(Extracted records)
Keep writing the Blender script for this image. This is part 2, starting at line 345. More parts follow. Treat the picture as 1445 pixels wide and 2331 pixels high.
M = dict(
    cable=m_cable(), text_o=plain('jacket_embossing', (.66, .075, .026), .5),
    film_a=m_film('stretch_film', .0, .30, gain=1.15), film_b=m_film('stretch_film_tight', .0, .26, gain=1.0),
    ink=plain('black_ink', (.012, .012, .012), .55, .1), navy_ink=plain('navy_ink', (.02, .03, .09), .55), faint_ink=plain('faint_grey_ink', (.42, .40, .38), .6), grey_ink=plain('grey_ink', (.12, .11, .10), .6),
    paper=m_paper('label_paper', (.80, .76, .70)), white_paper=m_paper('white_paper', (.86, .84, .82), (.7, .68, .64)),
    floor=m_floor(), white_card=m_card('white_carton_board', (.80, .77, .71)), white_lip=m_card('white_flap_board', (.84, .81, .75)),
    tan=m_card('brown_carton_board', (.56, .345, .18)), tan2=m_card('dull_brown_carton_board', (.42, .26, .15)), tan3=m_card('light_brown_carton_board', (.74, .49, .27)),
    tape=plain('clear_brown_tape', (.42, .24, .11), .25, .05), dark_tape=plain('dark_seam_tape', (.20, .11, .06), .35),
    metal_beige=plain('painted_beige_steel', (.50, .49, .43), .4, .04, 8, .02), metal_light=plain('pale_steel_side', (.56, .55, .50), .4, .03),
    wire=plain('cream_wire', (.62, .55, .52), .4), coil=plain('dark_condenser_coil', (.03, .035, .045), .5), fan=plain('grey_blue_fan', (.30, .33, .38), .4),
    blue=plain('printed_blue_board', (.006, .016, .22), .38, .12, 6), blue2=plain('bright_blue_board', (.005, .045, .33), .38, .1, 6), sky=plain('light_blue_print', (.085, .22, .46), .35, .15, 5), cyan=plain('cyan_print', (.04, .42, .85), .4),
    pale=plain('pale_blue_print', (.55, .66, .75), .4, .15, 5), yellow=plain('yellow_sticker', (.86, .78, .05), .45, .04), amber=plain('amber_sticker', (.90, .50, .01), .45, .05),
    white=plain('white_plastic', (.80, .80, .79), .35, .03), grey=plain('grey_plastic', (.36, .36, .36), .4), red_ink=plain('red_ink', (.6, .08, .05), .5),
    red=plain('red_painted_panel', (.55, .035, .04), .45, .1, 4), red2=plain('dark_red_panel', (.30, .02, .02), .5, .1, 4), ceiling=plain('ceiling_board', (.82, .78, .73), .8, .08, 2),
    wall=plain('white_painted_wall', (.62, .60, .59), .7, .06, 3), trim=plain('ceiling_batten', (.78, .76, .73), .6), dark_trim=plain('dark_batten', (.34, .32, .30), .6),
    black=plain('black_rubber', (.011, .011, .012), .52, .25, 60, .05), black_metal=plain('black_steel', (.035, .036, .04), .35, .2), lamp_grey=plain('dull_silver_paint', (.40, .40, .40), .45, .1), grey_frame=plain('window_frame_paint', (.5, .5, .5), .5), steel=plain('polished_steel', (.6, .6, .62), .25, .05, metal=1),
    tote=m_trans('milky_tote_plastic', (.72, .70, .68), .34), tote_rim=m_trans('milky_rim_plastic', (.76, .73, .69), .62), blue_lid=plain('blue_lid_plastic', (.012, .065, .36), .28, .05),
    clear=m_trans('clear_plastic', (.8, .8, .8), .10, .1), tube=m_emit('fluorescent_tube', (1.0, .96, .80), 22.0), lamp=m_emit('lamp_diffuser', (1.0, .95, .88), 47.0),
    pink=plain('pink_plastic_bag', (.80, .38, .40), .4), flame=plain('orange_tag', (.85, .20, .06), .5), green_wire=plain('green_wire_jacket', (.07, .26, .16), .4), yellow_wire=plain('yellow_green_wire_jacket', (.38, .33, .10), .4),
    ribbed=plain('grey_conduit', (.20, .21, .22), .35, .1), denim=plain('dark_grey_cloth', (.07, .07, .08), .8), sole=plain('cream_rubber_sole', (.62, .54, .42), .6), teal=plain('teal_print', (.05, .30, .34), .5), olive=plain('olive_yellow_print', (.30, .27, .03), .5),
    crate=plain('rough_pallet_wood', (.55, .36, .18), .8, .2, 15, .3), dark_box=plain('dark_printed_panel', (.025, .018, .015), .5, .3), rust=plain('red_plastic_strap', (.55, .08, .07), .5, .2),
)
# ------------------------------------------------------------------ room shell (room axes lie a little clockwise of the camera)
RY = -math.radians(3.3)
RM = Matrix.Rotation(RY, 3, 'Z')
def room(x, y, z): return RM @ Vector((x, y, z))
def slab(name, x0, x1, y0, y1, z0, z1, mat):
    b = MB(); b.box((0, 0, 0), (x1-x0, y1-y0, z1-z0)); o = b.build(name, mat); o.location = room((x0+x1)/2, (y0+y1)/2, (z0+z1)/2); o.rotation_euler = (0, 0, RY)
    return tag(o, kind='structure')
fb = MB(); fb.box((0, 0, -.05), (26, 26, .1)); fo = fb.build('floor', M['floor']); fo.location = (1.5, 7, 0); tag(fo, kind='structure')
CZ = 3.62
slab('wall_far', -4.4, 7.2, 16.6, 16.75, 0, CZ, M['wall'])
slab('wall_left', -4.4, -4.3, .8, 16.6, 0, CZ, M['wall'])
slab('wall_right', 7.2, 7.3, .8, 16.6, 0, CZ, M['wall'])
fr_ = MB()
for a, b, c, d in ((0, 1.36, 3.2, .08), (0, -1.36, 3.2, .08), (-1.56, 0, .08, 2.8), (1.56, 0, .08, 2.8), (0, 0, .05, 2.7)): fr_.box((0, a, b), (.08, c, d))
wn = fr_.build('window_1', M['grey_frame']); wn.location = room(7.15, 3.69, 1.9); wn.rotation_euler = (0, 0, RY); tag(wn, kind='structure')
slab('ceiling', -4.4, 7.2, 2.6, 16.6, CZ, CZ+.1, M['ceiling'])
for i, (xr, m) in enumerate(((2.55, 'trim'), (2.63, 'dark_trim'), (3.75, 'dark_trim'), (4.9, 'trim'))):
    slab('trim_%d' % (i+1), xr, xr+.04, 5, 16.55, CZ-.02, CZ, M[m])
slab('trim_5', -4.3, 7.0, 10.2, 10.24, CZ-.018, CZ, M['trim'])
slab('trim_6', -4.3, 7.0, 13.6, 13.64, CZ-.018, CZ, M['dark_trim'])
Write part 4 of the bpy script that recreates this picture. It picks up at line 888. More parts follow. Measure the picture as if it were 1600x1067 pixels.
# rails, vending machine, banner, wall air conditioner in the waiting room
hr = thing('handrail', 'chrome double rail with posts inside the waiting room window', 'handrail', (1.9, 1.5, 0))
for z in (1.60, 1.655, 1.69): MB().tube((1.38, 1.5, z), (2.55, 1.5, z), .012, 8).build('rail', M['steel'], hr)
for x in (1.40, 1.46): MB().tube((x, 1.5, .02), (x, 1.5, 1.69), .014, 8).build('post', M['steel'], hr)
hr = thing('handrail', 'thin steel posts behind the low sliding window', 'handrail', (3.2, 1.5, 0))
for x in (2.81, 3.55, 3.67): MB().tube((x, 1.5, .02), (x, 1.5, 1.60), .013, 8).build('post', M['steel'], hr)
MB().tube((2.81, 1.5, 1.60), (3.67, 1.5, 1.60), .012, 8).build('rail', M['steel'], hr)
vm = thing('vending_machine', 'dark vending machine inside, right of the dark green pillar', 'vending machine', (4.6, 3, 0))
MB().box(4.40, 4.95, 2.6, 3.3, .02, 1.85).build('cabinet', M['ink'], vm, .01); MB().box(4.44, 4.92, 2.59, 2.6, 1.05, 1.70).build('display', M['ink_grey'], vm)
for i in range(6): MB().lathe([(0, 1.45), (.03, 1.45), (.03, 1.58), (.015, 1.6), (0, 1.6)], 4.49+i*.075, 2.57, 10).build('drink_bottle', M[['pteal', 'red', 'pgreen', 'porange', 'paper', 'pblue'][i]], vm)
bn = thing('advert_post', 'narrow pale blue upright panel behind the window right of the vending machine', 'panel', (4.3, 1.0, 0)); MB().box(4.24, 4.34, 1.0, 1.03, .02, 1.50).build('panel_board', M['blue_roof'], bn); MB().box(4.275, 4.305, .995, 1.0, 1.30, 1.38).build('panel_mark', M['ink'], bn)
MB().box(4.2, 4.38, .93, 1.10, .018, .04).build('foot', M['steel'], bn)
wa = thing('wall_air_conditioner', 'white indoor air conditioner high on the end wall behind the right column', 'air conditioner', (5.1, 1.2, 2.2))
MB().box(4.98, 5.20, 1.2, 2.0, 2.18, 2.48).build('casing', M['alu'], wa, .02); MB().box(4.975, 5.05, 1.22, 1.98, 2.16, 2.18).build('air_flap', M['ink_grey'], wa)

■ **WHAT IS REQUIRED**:
Look through the entries and find each line that has the string "More". Copy those lines.

■ **COMPLETE ANSWER**:
Keep writing the Blender script for this image. This is part 2, starting at line 345. More parts follow. Treat the picture as 1445 pixels wide and 2331 pixels high.
Write part 4 of the bpy script that recreates this picture. It picks up at line 888. More parts follow. Measure the picture as if it were 1600x1067 pixels.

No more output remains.